- _WHAT IS NEEDED_:
Will you quote precisely the lines that run from the top of the material below to the line containing "part('landing_bracket', mb, M['iron'], st)", both ends included?

━━━

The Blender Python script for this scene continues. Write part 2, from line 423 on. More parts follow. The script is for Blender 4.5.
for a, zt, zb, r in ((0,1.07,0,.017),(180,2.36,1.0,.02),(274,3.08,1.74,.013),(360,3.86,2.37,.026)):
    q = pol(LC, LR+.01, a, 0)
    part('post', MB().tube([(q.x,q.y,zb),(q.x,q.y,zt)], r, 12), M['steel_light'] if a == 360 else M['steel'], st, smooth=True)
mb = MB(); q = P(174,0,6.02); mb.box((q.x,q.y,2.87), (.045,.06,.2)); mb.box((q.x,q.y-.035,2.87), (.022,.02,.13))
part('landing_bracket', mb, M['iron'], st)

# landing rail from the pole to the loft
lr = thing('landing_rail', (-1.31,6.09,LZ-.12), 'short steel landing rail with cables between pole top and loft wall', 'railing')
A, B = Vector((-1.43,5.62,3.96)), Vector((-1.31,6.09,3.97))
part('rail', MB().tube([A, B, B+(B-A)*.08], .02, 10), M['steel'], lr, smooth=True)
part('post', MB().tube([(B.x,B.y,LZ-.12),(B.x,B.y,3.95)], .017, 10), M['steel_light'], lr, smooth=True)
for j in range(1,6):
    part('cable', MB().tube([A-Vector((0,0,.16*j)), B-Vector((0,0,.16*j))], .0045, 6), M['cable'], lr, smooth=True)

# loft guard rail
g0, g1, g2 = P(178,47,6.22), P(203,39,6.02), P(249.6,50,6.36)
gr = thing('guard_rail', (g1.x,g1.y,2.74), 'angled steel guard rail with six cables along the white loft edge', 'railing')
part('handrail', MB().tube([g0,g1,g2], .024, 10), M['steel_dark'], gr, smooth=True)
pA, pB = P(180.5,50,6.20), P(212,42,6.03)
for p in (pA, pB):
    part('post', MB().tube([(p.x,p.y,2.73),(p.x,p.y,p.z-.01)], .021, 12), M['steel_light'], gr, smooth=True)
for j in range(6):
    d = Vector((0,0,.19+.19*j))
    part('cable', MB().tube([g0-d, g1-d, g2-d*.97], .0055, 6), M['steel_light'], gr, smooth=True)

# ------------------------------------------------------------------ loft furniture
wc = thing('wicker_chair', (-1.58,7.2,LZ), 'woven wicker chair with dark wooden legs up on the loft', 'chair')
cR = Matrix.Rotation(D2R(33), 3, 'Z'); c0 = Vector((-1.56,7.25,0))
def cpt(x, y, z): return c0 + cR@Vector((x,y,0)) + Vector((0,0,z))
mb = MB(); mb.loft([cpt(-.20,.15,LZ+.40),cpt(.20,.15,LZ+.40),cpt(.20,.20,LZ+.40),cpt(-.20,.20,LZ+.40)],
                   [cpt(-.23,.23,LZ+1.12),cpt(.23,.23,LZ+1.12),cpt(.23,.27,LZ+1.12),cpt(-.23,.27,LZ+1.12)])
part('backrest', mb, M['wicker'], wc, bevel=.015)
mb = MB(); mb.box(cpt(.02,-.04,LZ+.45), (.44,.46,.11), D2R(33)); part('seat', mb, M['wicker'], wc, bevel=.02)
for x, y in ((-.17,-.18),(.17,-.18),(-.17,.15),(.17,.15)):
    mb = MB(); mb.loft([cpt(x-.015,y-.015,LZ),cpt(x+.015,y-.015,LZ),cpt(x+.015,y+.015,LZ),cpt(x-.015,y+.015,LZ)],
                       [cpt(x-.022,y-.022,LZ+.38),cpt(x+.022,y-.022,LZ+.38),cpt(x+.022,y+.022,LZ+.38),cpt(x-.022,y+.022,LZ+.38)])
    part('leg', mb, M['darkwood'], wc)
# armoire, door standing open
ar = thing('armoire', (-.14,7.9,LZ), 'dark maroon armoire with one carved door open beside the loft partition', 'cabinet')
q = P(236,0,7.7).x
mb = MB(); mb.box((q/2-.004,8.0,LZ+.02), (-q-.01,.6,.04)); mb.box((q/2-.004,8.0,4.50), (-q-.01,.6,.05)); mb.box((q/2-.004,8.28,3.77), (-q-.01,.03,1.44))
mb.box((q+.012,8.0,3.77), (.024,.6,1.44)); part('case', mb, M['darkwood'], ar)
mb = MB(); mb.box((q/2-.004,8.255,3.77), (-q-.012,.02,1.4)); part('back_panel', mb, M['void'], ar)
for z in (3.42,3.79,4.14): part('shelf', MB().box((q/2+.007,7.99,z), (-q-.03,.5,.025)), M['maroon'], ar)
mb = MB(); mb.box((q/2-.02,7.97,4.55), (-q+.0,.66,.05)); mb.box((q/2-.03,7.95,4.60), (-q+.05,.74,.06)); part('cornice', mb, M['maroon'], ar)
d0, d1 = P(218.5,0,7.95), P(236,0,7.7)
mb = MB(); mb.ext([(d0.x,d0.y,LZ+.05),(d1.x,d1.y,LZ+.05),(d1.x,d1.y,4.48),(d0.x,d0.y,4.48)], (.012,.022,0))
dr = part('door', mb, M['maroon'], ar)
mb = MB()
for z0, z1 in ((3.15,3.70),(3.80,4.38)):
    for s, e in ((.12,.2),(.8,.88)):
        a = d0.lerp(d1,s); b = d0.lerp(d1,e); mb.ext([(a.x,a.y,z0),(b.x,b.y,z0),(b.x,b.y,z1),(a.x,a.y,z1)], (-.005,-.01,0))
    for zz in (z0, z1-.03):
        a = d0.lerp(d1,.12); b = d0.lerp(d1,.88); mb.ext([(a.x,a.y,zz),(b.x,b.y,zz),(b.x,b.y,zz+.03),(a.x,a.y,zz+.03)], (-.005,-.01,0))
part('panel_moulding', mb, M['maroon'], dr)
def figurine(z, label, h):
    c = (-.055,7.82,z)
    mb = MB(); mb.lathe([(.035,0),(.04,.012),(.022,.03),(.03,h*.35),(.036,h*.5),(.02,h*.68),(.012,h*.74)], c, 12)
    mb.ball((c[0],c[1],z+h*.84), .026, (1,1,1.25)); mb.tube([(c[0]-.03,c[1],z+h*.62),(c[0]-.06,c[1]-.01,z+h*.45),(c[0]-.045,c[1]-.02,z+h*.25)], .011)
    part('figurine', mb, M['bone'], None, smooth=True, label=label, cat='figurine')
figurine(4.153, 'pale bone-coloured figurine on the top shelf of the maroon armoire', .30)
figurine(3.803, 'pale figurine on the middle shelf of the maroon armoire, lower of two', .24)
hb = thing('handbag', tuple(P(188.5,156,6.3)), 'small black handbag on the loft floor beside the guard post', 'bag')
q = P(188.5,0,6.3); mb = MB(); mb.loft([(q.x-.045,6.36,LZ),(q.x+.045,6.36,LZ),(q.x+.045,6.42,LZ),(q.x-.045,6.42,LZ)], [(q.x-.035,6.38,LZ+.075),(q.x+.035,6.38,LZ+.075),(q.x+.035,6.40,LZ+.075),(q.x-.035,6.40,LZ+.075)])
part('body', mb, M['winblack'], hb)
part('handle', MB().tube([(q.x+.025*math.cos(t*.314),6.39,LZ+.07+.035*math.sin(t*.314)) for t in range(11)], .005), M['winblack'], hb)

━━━

- _RIGHT ANSWER_:
The Blender Python script for this scene continues. Write part 2, from line 423 on. More parts follow. The script is for Blender 4.5.
for a, zt, zb, r in ((0,1.07,0,.017),(180,2.36,1.0,.02),(274,3.08,1.74,.013),(360,3.86,2.37,.026)):
    q = pol(LC, LR+.01, a, 0)
    part('post', MB().tube([(q.x,q.y,zb),(q.x,q.y,zt)], r, 12), M['steel_light'] if a == 360 else M['steel'], st, smooth=True)
mb = MB(); q = P(174,0,6.02); mb.box((q.x,q.y,2.87), (.045,.06,.2)); mb.box((q.x,q.y-.035,2.87), (.022,.02,.13))
part('landing_bracket', mb, M['iron'], st)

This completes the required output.